Life without Ijtihad

By Muhammad Izhar Ul Haq | Published: April 15, 2009

Miss Hanadi Zakariyya Al-Hindi has created history by being the first female pilot in Saudi Arabia. Prince Al-Waleed, a business tycoon, owner of The Kingdom Holding Company, has employed the pilot for next ten years through a lucrative contract. His company, The Kingdom Holding Company, is the proud owner of a full-fledged fleet of jet airplanes. Al-Waleed was genuinely concerned with the emancipation and uplift of Saudi women. He celebrated the commission of the first female pilot by publishing full-page supplements in the Kingdom's newspapers.
This all, however, did not go well will the hawks. They came down on the whole affair with heavy hands. The most thunderous was the voice of one Sheikh Yousuf Al-Ahmed, a professor of Islamic Law at Islamic University of Riyadh. The argument was that since a Muslim woman was not supposed to travel alone, unless accompanied by mahram (a male first relation like husband, father, brother etc) and since the pilot was a 'woman' without a mahram, the whole phenomenon was unlawful. The sheikh declared the entire publicity affair equally un-Islamic.
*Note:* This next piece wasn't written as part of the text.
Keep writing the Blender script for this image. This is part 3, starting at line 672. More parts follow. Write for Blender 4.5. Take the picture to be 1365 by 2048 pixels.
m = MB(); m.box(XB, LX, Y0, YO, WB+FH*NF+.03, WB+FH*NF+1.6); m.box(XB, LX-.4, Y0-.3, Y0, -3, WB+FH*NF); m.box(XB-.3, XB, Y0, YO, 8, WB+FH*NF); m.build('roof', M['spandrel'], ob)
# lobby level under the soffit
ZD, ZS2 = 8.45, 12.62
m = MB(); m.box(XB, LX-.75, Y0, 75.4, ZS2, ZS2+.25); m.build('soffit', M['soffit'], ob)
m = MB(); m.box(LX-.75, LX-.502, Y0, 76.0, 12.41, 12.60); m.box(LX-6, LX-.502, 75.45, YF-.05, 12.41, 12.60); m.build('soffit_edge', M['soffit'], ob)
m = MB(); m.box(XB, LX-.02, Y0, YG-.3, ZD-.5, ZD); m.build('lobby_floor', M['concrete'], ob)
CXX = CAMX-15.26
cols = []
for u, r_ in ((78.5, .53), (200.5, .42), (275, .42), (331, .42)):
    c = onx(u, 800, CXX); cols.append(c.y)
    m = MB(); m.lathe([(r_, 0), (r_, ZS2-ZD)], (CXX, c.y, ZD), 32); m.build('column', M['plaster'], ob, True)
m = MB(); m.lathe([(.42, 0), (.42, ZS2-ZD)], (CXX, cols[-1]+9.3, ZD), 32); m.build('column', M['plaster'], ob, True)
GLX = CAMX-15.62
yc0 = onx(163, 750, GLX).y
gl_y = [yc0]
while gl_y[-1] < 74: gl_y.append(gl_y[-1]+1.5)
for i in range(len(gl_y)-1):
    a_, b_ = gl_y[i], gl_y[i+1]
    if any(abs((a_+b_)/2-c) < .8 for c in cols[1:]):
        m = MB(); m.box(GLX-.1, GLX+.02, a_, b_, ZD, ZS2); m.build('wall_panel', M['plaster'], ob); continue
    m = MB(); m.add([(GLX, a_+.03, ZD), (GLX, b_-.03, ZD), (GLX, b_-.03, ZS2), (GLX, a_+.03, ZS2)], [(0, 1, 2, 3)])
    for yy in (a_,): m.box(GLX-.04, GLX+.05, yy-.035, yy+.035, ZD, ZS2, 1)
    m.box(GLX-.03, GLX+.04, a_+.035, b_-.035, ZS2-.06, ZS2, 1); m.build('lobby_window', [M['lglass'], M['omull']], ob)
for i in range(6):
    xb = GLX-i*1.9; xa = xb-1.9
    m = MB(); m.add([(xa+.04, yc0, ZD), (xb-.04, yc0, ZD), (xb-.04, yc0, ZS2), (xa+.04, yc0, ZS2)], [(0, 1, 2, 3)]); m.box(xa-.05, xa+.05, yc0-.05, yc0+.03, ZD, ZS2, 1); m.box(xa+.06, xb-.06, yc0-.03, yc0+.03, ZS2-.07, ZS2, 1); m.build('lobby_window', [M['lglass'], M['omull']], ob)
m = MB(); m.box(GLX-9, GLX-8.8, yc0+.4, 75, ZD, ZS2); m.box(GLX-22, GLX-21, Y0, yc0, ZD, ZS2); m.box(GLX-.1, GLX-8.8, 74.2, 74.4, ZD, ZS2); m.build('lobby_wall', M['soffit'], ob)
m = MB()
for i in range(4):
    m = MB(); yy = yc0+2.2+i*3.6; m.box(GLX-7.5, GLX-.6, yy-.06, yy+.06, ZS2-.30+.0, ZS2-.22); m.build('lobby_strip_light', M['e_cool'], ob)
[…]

A place where even car driving by females is a crime, flying jets amounted, naturally, to height of audacity .It was in 1990 when late Sheikh Abdul Azeem Bin Baz, the Shariah-mentor of Saudi Royal Family, issued Islamic decree (fatwa) against car driving by females. In the same year 47 ladies demonstrated car-driving in Riyadh. They were thrown out of their jobs and were, along with their families, barred from leaving the country.
Even a perfunctory look at the social history will reveal that travelling then and now is not the same activity. In early Islamic days camel and horse were the main modes of journey. People would form caravans and would move in flocks. They were, frequently, attacked, plundered and killed. It was humanly not possible to travel for a woman on her own. But the mode as well as circumstances now are different. Imagine millions of Muslim families living in America, Canada, Europe, Australia and elsewhere. Every week thousands of married girls travel back - all alone - to see their ailing, dying fathers and mothers. The question which a common Muslim asks: Is it possible for every old man to accompany his wife to Europe, America or Australia to attend their children? Is it feasible for every husband to take leave from his employer to accompany his wife back home?